Please print the full listing exactly.

Data provided:
━━━━━━━━━━━━━━━━

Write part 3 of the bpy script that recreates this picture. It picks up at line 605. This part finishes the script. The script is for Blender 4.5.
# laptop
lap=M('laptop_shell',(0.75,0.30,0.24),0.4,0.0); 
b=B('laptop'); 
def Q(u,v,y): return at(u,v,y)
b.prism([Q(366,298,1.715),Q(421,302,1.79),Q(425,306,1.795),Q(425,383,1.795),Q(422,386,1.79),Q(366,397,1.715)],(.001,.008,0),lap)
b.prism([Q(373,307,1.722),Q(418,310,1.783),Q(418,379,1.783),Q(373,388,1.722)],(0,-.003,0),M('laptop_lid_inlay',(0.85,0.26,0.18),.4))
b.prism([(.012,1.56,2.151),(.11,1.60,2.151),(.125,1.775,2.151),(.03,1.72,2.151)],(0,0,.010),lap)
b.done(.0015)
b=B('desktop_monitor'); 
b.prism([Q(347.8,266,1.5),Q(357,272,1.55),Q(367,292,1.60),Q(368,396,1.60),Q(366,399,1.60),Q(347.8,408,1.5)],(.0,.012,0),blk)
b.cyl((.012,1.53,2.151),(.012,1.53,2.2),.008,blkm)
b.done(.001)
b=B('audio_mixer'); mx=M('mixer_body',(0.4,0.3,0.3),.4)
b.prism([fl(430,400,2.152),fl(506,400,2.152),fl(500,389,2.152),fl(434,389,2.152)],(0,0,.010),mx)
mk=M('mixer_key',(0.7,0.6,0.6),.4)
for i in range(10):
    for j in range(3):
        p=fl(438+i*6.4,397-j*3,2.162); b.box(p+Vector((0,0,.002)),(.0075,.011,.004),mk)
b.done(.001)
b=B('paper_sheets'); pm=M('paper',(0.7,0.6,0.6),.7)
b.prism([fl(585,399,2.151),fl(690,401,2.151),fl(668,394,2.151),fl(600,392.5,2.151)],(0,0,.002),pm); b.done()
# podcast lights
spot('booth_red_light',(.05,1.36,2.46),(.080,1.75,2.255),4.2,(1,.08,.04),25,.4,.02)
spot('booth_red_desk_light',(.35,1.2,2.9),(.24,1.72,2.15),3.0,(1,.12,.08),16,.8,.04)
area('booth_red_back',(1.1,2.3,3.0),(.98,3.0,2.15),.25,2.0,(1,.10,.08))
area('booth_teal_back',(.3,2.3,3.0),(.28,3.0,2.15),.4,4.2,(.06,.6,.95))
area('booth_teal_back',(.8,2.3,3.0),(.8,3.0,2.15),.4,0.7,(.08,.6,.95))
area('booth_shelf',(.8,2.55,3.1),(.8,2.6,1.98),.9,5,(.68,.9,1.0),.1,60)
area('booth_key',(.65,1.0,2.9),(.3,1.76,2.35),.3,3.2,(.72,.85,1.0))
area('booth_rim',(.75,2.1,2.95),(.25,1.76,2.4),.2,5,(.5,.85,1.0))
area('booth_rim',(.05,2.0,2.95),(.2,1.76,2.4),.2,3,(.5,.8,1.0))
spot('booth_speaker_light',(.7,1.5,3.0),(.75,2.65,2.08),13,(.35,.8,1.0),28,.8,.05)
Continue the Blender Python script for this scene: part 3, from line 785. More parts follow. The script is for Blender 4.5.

━━━━━━━━━━━━━━━━

Full output:
Write part 3 of the bpy script that recreates this picture. It picks up at line 605. This part finishes the script. The script is for Blender 4.5.
# laptop
lap=M('laptop_shell',(0.75,0.30,0.24),0.4,0.0); 
b=B('laptop'); 
def Q(u,v,y): return at(u,v,y)
b.prism([Q(366,298,1.715),Q(421,302,1.79),Q(425,306,1.795),Q(425,383,1.795),Q(422,386,1.79),Q(366,397,1.715)],(.001,.008,0),lap)
b.prism([Q(373,307,1.722),Q(418,310,1.783),Q(418,379,1.783),Q(373,388,1.722)],(0,-.003,0),M('laptop_lid_inlay',(0.85,0.26,0.18),.4))
b.prism([(.012,1.56,2.151),(.11,1.60,2.151),(.125,1.775,2.151),(.03,1.72,2.151)],(0,0,.010),lap)
b.done(.0015)
b=B('desktop_monitor'); 
b.prism([Q(347.8,266,1.5),Q(357,272,1.55),Q(367,292,1.60),Q(368,396,1.60),Q(366,399,1.60),Q(347.8,408,1.5)],(.0,.012,0),blk)
b.cyl((.012,1.53,2.151),(.012,1.53,2.2),.008,blkm)
b.done(.001)
b=B('audio_mixer'); mx=M('mixer_body',(0.4,0.3,0.3),.4)
b.prism([fl(430,400,2.152),fl(506,400,2.152),fl(500,389,2.152),fl(434,389,2.152)],(0,0,.010),mx)
mk=M('mixer_key',(0.7,0.6,0.6),.4)
for i in range(10):
    for j in range(3):
        p=fl(438+i*6.4,397-j*3,2.162); b.box(p+Vector((0,0,.002)),(.0075,.011,.004),mk)
b.done(.001)
b=B('paper_sheets'); pm=M('paper',(0.7,0.6,0.6),.7)
b.prism([fl(585,399,2.151),fl(690,401,2.151),fl(668,394,2.151),fl(600,392.5,2.151)],(0,0,.002),pm); b.done()
# podcast lights
spot('booth_red_light',(.05,1.36,2.46),(.080,1.75,2.255),4.2,(1,.08,.04),25,.4,.02)
spot('booth_red_desk_light',(.35,1.2,2.9),(.24,1.72,2.15),3.0,(1,.12,.08),16,.8,.04)
area('booth_red_back',(1.1,2.3,3.0),(.98,3.0,2.15),.25,2.0,(1,.10,.08))
area('booth_teal_back',(.3,2.3,3.0),(.28,3.0,2.15),.4,4.2,(.06,.6,.95))
area('booth_teal_back',(.8,2.3,3.0),(.8,3.0,2.15),.4,0.7,(.08,.6,.95))
area('booth_shelf',(.8,2.55,3.1),(.8,2.6,1.98),.9,5,(.68,.9,1.0),.1,60)
area('booth_key',(.65,1.0,2.9),(.3,1.76,2.35),.3,3.2,(.72,.85,1.0))
area('booth_rim',(.75,2.1,2.95),(.25,1.76,2.4),.2,5,(.5,.85,1.0))
area('booth_rim',(.05,2.0,2.95),(.2,1.76,2.4),.2,3,(.5,.8,1.0))
spot('booth_speaker_light',(.7,1.5,3.0),(.75,2.65,2.08),13,(.35,.8,1.0),28,.8,.05)
Continue the Blender Python script for this scene: part 3, from line 785. More parts follow. The script is for Blender 4.5.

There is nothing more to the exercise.